_WHAT IS ASKED:_ Quote exactly the lines spanning from the top of the data below to the line that contains "COL = S.collection", including both.

-- SUPPLIED INFORMATION start --

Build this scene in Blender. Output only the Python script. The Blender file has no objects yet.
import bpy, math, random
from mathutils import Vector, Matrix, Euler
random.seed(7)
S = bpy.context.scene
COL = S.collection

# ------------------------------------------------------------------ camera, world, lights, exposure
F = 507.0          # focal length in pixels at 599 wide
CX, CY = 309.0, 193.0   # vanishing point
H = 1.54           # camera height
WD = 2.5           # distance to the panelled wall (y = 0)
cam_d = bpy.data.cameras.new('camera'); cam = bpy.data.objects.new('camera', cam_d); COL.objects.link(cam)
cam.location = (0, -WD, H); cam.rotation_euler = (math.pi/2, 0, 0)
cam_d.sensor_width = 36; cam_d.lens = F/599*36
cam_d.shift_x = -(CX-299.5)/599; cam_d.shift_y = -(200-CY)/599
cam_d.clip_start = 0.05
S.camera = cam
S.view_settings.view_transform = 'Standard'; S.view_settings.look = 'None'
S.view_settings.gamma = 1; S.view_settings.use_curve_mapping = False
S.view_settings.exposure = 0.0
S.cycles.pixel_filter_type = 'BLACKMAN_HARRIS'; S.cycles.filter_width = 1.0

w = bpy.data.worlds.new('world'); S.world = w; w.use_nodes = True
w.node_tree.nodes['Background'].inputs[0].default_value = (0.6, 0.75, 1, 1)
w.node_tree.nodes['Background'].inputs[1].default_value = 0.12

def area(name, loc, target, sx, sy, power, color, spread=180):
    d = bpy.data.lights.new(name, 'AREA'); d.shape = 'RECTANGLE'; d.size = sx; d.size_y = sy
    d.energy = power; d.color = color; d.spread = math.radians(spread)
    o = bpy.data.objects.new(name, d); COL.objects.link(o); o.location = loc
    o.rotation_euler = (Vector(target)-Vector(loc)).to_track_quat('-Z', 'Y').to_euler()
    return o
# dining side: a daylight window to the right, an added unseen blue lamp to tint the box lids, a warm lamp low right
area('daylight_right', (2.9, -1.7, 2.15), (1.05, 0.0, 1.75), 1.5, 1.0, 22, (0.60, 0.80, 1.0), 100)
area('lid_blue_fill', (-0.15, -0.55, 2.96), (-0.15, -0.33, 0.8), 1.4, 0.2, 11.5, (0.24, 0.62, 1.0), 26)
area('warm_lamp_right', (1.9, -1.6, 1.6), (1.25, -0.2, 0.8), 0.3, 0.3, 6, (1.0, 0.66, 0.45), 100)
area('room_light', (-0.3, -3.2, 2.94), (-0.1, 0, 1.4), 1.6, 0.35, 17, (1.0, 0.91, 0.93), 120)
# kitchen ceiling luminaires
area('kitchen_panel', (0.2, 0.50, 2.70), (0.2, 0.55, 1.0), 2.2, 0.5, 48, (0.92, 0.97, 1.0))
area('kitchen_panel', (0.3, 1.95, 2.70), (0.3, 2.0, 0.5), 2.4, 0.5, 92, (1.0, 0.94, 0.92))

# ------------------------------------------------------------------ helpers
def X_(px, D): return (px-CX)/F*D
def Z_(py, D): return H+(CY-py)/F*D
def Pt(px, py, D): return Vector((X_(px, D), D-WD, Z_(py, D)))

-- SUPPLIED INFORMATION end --

_WRITTEN SOLUTION:_
Build this scene in Blender. Output only the Python script. The Blender file has no objects yet.
import bpy, math, random
from mathutils import Vector, Matrix, Euler
random.seed(7)
S = bpy.context.scene
COL = S.collection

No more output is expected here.